| Work required |
Quote, please, the line with "Keep writing the", the line with "me.transform(Matrix.Rotation(PI/2, 4, 'X'));", and every line between them, exactly and with nothing else.

--- start of Supplied entries ---

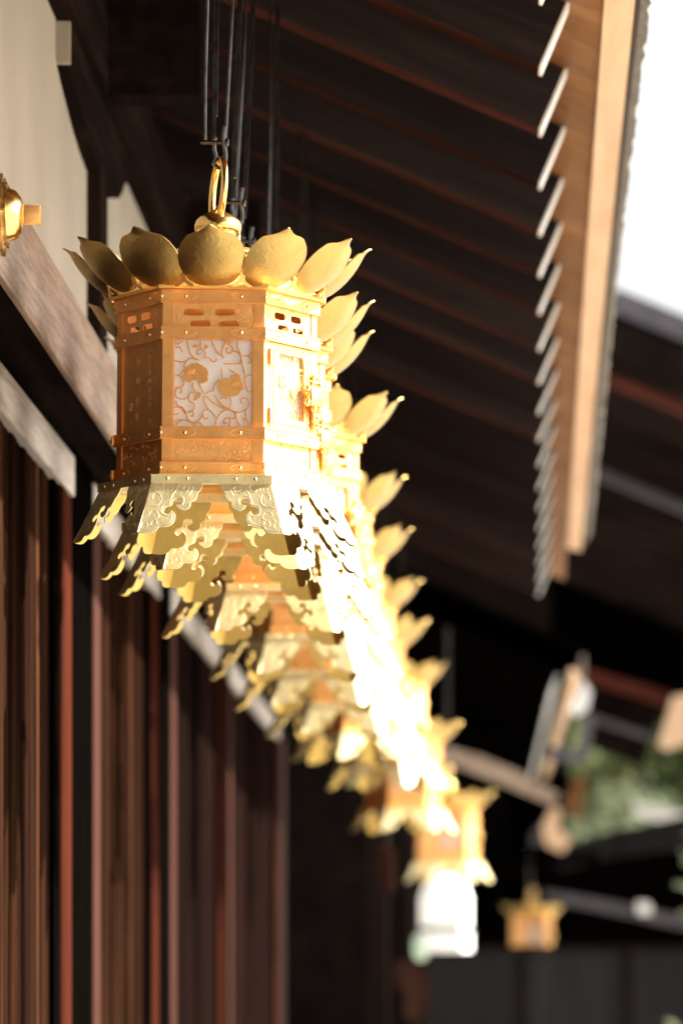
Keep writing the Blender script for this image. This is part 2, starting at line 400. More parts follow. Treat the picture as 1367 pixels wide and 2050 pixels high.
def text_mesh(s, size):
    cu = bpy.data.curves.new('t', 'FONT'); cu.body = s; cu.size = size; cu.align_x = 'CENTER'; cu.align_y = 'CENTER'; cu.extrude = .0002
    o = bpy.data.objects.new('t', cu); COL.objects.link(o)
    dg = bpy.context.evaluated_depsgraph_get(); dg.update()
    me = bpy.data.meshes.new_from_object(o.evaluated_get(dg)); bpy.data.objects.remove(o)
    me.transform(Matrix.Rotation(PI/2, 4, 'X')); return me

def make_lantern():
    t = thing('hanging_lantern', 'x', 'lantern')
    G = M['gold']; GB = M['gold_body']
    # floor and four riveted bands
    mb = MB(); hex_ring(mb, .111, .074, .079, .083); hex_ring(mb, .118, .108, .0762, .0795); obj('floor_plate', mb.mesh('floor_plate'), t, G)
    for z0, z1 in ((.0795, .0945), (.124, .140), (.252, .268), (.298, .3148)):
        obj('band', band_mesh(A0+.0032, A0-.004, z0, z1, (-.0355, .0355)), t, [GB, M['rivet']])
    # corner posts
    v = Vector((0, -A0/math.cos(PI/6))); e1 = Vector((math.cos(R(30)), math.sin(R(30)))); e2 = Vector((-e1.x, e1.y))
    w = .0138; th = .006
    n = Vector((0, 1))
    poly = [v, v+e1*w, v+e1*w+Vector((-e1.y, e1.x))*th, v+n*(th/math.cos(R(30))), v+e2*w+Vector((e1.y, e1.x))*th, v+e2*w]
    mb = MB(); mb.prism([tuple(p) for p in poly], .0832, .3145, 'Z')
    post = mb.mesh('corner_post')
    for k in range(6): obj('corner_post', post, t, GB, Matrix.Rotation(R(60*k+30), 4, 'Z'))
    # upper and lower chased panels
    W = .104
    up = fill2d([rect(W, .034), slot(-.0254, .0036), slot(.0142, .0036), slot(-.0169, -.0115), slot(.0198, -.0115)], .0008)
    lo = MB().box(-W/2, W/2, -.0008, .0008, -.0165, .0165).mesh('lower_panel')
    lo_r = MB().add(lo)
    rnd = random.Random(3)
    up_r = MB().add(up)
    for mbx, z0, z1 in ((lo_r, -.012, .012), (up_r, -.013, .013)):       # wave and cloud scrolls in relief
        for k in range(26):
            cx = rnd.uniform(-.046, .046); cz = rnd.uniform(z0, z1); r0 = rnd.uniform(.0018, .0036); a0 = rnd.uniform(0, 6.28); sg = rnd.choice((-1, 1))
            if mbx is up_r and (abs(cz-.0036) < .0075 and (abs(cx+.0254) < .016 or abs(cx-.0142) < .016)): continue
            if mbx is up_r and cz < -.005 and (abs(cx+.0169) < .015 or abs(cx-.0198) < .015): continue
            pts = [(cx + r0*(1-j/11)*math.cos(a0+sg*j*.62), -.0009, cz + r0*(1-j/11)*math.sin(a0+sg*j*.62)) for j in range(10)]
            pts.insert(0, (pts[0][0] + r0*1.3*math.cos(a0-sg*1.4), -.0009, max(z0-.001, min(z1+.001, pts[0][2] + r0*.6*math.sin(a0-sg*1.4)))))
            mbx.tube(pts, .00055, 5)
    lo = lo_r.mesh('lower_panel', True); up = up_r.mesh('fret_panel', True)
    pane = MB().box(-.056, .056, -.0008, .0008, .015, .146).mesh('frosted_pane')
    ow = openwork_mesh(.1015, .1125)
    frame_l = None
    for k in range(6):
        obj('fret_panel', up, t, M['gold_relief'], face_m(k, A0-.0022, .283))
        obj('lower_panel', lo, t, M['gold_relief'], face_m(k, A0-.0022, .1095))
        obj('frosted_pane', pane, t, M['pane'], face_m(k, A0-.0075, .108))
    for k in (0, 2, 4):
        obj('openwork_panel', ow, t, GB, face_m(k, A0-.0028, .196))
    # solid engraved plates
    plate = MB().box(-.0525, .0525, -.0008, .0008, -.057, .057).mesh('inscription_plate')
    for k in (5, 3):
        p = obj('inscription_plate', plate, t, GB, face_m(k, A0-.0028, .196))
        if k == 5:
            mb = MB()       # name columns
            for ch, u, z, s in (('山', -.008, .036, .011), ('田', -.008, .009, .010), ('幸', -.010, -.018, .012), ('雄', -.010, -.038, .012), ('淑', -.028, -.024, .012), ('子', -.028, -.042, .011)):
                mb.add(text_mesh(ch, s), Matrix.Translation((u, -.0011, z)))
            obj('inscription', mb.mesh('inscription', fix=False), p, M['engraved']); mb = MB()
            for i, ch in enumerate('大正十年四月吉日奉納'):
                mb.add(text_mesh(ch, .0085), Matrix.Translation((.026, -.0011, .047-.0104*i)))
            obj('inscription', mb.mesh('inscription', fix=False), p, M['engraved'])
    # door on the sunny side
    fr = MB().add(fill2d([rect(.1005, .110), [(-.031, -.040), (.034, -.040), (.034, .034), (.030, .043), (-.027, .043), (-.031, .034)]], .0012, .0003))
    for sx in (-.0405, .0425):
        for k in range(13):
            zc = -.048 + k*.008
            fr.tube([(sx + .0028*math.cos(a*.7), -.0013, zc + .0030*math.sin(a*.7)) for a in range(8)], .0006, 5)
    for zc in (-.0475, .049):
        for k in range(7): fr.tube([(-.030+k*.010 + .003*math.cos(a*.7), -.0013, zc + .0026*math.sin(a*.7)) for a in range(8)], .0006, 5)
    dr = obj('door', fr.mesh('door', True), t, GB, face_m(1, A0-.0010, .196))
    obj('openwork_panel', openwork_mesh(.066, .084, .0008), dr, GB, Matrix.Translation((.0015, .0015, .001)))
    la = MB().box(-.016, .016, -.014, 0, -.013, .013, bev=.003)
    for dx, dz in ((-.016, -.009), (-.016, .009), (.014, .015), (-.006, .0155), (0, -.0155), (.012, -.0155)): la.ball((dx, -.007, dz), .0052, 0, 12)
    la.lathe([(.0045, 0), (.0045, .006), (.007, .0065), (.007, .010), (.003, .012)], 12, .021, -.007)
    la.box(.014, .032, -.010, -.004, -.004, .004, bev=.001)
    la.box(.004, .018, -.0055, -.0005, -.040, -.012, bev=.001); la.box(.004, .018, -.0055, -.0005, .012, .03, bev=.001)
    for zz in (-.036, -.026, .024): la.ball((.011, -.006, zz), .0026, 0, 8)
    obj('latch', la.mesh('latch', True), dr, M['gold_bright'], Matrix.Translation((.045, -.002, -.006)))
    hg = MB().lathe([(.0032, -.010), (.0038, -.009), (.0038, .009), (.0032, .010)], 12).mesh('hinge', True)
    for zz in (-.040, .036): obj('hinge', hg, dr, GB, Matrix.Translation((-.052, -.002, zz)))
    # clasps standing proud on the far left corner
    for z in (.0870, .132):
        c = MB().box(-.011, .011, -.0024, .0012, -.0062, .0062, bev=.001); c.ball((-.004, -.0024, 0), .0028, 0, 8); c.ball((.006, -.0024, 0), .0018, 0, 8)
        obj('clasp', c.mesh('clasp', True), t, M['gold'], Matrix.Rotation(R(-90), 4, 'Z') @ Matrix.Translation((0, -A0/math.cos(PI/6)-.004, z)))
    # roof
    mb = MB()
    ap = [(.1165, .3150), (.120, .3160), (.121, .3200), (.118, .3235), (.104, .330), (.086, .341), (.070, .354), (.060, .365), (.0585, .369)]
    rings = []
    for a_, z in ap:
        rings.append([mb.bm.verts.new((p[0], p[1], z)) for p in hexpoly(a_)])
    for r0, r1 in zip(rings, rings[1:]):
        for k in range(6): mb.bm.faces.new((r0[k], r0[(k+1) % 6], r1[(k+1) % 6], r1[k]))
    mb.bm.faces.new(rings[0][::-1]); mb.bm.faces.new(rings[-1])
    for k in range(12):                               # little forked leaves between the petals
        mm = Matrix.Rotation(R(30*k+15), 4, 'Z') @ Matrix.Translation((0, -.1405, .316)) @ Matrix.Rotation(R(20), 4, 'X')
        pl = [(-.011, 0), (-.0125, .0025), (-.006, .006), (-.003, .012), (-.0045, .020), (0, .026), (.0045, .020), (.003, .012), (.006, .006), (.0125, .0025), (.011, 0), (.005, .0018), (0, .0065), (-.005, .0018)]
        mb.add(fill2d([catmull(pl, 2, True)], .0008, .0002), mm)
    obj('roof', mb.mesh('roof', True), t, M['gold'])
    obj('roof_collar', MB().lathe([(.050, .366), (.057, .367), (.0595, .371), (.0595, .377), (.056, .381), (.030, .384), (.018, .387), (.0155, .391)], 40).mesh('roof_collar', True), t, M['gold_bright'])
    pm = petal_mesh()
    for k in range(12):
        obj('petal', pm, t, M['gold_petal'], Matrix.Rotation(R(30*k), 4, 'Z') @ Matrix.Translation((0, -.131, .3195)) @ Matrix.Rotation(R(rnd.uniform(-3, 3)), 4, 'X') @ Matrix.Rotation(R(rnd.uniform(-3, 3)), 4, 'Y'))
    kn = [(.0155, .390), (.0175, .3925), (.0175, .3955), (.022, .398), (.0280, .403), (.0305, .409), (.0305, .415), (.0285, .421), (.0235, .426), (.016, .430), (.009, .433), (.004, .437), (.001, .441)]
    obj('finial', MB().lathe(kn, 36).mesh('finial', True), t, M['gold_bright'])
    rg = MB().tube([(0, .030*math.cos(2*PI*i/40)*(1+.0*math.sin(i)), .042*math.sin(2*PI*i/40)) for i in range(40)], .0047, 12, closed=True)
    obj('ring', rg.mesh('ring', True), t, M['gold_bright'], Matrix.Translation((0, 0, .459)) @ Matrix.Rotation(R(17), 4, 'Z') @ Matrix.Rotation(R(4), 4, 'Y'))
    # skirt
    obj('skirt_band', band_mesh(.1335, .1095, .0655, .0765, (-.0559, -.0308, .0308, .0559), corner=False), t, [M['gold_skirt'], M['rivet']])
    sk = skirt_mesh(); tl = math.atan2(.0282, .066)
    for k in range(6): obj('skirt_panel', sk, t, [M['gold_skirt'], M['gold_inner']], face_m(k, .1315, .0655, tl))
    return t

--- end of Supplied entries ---
--- start of Supplied entries ---

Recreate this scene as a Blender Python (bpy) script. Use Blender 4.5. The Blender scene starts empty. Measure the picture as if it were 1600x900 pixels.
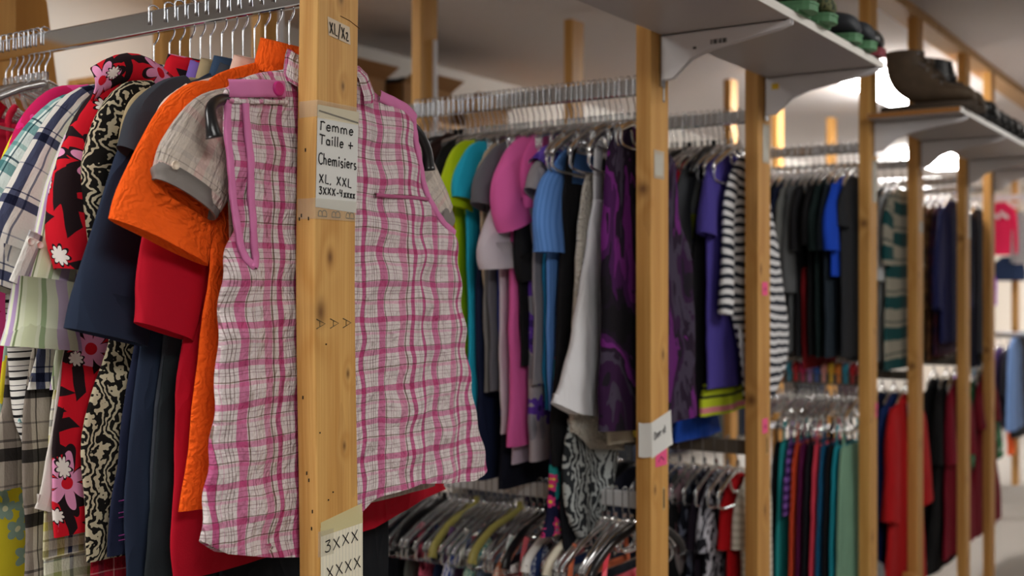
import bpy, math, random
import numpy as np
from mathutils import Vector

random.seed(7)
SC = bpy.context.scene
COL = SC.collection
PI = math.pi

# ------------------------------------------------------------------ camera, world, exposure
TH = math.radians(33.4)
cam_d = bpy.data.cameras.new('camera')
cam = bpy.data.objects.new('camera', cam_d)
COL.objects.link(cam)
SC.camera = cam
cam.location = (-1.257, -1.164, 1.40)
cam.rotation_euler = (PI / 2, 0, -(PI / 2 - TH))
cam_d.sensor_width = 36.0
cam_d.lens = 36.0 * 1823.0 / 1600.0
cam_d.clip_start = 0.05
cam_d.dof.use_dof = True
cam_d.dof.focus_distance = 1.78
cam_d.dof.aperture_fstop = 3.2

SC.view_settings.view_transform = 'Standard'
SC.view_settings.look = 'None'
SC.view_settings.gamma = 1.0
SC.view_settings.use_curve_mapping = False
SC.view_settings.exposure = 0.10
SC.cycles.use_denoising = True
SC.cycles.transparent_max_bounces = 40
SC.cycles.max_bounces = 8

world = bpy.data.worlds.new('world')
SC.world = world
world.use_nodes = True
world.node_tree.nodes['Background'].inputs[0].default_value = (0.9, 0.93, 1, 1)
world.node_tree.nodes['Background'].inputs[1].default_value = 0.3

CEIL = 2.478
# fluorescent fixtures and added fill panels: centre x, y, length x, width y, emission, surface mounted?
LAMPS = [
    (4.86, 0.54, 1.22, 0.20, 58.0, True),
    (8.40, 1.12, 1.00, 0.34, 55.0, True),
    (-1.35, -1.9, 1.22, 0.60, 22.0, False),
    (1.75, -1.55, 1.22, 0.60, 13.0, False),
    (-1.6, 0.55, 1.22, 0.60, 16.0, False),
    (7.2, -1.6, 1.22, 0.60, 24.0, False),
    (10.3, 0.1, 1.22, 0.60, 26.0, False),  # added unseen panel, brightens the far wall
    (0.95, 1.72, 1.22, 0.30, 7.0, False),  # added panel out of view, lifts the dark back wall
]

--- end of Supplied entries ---
--- start of Supplied entries ---

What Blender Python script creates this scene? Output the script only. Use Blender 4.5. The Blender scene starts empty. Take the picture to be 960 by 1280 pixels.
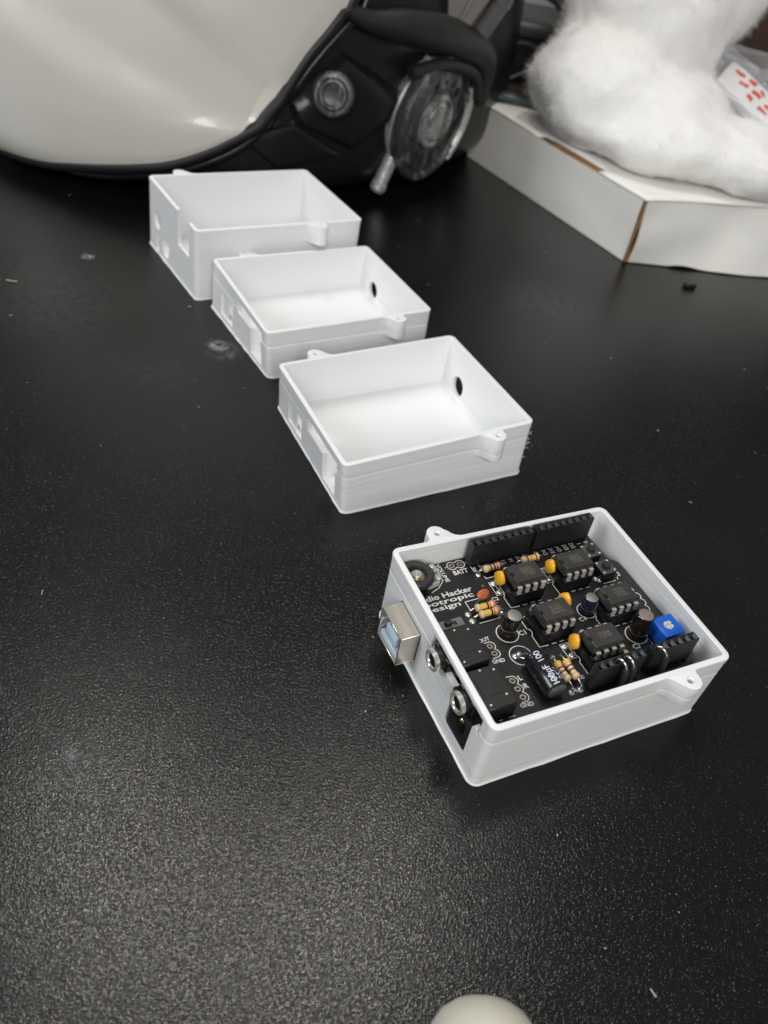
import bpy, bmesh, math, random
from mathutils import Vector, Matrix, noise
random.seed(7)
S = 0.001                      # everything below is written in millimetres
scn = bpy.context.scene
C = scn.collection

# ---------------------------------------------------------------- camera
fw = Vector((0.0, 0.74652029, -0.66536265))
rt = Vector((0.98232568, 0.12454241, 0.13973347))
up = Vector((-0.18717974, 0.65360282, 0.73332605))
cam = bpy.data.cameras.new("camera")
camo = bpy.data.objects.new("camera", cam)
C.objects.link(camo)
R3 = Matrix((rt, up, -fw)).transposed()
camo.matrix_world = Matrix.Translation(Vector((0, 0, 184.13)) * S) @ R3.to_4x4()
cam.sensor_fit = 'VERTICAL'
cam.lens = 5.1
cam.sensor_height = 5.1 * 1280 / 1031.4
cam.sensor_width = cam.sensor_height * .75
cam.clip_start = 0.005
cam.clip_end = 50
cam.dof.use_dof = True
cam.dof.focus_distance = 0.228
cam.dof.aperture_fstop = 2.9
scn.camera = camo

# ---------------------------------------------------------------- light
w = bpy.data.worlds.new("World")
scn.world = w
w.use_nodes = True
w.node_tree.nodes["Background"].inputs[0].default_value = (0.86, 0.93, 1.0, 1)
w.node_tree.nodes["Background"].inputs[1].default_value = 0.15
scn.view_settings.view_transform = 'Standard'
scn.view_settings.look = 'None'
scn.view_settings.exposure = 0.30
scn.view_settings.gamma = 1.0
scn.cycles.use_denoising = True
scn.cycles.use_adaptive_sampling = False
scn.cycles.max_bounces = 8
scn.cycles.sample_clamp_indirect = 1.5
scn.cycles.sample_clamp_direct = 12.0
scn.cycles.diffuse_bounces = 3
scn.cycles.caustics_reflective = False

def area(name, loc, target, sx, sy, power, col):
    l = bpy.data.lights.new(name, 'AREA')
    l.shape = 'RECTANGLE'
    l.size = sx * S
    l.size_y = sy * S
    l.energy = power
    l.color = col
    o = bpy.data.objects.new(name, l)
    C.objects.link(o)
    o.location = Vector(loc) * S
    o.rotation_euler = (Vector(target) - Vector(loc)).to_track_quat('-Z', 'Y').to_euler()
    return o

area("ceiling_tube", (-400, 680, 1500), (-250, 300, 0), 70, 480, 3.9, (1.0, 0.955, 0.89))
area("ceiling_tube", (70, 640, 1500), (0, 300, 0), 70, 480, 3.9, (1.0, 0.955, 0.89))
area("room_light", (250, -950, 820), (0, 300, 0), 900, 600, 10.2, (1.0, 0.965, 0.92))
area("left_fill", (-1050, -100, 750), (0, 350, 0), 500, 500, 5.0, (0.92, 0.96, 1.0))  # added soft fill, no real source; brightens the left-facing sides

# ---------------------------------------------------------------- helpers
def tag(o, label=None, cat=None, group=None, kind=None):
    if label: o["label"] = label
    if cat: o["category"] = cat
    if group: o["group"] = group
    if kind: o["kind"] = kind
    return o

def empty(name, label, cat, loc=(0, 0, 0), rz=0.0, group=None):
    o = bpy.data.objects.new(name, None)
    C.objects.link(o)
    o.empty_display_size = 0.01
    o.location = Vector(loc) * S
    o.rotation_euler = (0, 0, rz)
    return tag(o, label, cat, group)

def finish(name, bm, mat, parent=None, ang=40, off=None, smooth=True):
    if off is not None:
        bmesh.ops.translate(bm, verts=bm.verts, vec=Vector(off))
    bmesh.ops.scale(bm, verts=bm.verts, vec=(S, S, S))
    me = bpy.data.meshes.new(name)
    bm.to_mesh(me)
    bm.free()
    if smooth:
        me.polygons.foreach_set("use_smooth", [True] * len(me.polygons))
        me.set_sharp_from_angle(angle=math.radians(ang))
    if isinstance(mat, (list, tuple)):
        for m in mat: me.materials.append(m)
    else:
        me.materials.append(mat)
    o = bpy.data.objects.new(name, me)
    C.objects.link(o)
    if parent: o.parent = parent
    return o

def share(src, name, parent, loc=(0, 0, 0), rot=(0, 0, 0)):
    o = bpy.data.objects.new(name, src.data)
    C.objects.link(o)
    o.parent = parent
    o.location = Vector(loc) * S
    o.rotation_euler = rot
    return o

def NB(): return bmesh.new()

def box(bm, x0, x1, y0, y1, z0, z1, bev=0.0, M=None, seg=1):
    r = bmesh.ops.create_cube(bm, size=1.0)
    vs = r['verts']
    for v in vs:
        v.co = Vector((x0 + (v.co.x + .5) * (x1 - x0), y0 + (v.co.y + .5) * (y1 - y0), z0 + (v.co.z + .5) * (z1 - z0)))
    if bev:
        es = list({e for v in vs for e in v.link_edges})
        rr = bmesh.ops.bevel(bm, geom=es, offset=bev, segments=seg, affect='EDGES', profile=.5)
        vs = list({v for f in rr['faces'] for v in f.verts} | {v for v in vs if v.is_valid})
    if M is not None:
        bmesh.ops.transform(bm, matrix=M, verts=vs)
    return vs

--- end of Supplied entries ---

| Task response |
Keep writing the Blender script for this image. This is part 2, starting at line 400. More parts follow. Treat the picture as 1367 pixels wide and 2050 pixels high.
def text_mesh(s, size):
    cu = bpy.data.curves.new('t', 'FONT'); cu.body = s; cu.size = size; cu.align_x = 'CENTER'; cu.align_y = 'CENTER'; cu.extrude = .0002
    o = bpy.data.objects.new('t', cu); COL.objects.link(o)
    dg = bpy.context.evaluated_depsgraph_get(); dg.update()
    me = bpy.data.meshes.new_from_object(o.evaluated_get(dg)); bpy.data.objects.remove(o)
    me.transform(Matrix.Rotation(PI/2, 4, 'X')); return me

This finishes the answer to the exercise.